Rappelons qu’on n’en serait pas là si la position des Artistes pour la Paix annoncée dès février 2014, c’est-à-dire il y a DEUX ANS, avait été publiée ailleurs que sur notre site : voir http://www.artistespourlapaix.org/?p=4994
Pourquoi les valeureux pacifistes d’occasion ne s’étaient-ils pas manifesté alors pour bloquer la transaction ou du moins la dénoncer? Avait-on davantage peur du PM Harper, que du PM Trudeau?
Il est vrai que les protestations ont commencé seulement en 2015, après l’indignation soulevée par la guerre au Yémen et les coups de fouet administrés au malheureux blogueur Raïf Badawi.

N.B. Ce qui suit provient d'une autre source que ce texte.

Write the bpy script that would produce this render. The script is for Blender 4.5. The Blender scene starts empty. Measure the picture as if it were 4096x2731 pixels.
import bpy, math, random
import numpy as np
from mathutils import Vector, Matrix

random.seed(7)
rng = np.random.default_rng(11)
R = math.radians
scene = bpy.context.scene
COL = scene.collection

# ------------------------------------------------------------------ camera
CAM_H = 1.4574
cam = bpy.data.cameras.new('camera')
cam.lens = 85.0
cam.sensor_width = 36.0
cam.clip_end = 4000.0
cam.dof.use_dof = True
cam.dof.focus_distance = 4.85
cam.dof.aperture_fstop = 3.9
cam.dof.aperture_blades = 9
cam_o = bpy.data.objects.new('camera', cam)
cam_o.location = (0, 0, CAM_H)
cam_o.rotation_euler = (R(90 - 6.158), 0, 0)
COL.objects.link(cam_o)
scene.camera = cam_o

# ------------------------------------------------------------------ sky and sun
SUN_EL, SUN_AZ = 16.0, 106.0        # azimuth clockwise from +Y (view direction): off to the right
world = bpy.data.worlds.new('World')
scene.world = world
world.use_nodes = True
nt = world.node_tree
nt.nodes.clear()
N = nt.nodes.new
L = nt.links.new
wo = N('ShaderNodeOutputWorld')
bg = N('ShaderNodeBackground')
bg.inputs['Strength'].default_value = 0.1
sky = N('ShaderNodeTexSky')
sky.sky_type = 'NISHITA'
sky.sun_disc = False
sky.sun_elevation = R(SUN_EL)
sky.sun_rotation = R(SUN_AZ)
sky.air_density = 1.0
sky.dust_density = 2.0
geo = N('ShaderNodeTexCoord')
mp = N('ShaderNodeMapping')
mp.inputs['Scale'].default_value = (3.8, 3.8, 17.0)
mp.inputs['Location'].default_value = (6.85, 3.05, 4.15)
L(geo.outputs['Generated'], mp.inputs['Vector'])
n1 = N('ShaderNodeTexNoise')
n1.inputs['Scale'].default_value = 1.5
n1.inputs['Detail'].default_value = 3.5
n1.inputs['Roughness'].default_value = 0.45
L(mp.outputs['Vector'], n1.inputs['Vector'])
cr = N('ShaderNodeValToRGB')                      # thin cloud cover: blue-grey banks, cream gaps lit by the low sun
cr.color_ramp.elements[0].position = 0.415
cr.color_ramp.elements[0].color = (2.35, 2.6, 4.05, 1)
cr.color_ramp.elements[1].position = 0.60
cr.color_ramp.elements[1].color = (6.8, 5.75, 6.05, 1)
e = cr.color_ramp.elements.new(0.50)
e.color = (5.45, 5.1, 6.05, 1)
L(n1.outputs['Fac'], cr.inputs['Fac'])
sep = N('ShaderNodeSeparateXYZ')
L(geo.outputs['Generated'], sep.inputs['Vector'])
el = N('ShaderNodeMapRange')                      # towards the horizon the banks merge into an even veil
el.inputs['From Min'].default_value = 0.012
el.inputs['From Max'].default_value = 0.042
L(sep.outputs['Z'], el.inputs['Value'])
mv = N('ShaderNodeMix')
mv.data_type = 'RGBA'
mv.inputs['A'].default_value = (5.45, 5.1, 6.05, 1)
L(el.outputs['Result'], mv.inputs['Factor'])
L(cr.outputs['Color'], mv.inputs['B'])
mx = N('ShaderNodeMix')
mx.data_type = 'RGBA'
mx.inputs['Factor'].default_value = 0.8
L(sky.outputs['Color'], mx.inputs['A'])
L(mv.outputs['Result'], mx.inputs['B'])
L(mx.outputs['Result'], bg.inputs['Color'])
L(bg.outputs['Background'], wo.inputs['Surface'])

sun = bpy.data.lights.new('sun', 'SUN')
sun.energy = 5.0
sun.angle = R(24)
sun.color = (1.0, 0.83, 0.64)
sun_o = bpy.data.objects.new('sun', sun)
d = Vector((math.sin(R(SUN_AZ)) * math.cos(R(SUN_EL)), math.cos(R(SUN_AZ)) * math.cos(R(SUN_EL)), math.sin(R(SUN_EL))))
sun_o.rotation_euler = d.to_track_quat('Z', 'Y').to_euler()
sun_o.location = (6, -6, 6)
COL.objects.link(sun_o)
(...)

J’avais partagé sur mes deux pages facebook cet article que tu as mentionné et il semble qu’ilo est exact de dire les médias d’information soient soient frileux de publier les articles. Cela, j’en conviens et c’est pour quoi j’aime publier ce qu’eux ne font pas. Néanmoins je salue Daniel Turp qui a décidé d’agir afin de blioquer cette vente dans un pays irrespectueux des droits humains en gonctionde la déclaration universelle des droits de l’homme ou des humains.
Il est plus intéressant d’investir dans l’éducation, la santé,la justice sociale et les arts, les sports et la culture iou la contre culture que dans l’industrie militaire qui ne résoud rien on le voit bien PLuas le temps avance depuis 2001 et plus il y a de tension.
Intéressante approche qui va avoir le mérite de faire parler du sujet et , sait-on jamais , de faire jurisprudence. Il serait tout indiqué de faire écho des travaux de Mr. Turp et de son équipe sur ce site.